>> START Dataset extract

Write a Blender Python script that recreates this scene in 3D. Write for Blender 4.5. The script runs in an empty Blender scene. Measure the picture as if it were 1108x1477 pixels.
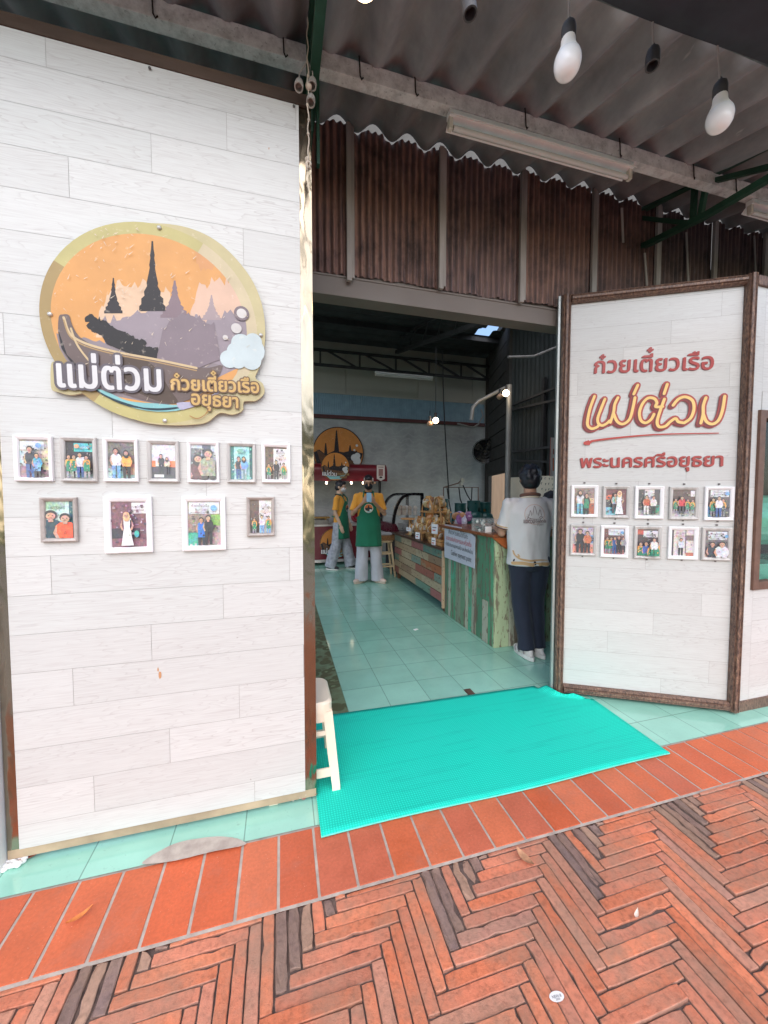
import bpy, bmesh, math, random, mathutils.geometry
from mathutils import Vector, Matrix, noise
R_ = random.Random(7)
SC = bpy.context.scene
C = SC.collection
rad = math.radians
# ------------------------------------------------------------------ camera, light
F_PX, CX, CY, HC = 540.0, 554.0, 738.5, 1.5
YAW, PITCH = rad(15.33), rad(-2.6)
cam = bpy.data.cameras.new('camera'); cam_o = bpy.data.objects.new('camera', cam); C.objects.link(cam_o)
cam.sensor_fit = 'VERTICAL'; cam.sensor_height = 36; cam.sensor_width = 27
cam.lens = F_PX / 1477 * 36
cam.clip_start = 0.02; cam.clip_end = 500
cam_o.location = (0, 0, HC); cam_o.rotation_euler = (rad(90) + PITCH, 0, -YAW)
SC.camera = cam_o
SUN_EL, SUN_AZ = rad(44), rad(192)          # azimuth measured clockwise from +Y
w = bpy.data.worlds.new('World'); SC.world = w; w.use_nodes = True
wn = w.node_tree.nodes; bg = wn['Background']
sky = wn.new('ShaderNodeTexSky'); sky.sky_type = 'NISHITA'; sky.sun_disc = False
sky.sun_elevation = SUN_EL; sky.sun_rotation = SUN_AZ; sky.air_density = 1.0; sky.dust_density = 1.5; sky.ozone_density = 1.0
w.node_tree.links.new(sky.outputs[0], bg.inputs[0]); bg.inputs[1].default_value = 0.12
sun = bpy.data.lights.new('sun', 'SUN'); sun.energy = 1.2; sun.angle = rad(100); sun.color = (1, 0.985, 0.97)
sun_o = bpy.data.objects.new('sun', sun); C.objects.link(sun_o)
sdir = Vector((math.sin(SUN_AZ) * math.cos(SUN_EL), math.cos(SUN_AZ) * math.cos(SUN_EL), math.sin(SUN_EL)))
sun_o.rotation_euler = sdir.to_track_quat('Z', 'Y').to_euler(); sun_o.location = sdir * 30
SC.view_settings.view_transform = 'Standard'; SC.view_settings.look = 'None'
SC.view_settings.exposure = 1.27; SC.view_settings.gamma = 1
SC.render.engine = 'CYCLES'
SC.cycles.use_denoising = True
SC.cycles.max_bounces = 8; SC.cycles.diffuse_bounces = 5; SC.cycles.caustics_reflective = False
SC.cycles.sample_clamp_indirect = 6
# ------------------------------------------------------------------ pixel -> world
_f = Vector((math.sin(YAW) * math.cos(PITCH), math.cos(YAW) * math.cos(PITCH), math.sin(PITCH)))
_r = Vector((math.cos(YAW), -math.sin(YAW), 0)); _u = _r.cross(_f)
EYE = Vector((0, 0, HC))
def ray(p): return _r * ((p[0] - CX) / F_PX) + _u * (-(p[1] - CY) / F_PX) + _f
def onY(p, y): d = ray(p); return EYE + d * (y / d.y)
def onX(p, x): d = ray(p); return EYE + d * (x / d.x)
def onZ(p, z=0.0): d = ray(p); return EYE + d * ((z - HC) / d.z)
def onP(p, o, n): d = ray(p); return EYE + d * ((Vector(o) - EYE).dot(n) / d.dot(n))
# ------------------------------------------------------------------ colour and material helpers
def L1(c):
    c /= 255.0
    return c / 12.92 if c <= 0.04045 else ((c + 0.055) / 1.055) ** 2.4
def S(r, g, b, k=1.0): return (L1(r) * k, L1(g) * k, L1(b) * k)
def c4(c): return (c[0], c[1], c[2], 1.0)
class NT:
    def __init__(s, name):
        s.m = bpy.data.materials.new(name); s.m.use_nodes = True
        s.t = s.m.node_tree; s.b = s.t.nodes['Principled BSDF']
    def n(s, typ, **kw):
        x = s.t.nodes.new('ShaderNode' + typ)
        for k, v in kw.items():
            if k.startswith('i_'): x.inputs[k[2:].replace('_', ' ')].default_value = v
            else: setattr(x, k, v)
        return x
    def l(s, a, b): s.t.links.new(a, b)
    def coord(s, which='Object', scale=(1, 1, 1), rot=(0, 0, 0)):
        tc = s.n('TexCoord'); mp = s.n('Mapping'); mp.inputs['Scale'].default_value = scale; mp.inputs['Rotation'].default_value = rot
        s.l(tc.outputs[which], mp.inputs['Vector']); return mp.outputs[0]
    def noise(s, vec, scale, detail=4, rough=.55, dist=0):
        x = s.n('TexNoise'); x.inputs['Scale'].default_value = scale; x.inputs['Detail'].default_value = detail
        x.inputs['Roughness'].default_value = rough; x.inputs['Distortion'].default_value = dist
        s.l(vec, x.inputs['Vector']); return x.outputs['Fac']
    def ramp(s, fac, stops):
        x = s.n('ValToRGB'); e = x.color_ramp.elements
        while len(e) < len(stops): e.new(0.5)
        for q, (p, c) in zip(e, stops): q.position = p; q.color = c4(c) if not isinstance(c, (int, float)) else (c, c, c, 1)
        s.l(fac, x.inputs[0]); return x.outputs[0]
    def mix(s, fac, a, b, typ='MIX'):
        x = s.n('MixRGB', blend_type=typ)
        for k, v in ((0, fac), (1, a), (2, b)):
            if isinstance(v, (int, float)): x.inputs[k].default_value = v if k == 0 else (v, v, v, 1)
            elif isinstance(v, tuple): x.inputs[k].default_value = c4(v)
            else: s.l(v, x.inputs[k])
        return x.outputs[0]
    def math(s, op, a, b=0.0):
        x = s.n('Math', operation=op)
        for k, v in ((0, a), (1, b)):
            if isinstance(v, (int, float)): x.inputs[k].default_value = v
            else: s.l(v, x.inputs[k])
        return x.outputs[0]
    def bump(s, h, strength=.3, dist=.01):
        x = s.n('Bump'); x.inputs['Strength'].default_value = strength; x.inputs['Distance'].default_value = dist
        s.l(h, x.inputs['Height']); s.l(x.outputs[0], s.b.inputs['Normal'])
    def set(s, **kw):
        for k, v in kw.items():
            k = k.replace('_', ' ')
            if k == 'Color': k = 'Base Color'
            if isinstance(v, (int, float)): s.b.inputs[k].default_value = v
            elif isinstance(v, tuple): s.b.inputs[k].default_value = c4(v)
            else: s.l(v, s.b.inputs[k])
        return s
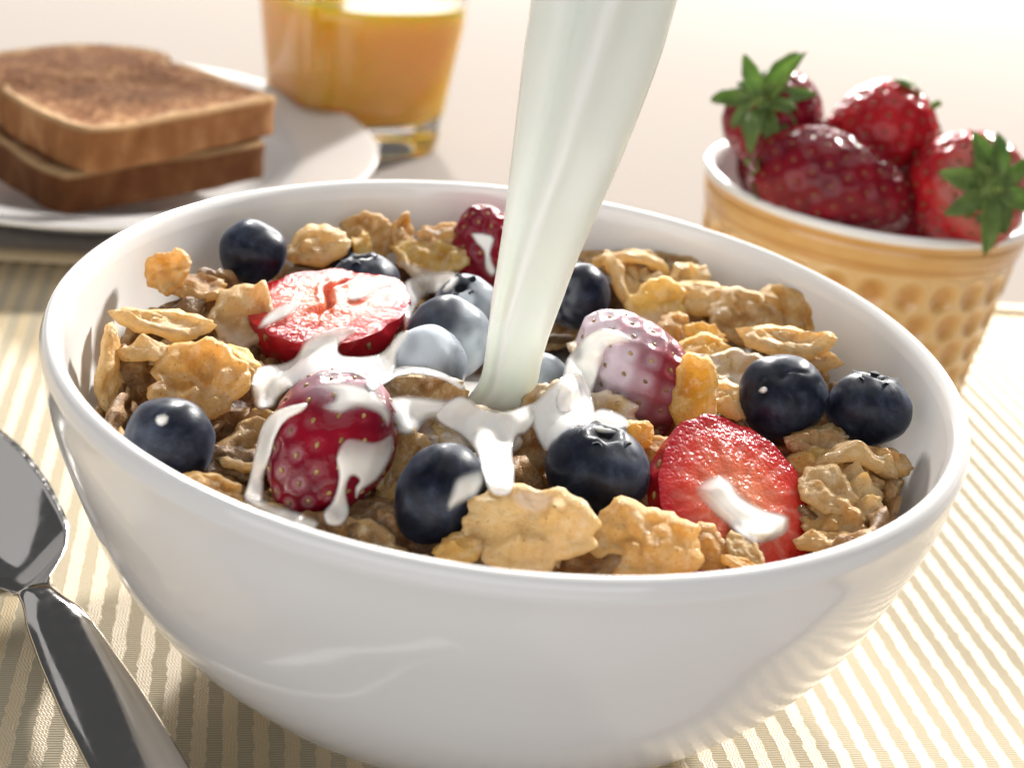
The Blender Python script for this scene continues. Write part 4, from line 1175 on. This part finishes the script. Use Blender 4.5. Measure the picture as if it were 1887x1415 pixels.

>> END Dataset extract

#### Stated goal
Search the material above for "Blender". Pull out each line where it shows up.

#### Task output
Write a Blender Python script that recreates this scene in 3D. Write for Blender 4.5. The script runs in an empty Blender scene. Measure the picture as if it were 1108x1477 pixels.
The Blender Python script for this scene continues. Write part 4, from line 1175 on. This part finishes the script. Use Blender 4.5. Measure the picture as if it were 1887x1415 pixels.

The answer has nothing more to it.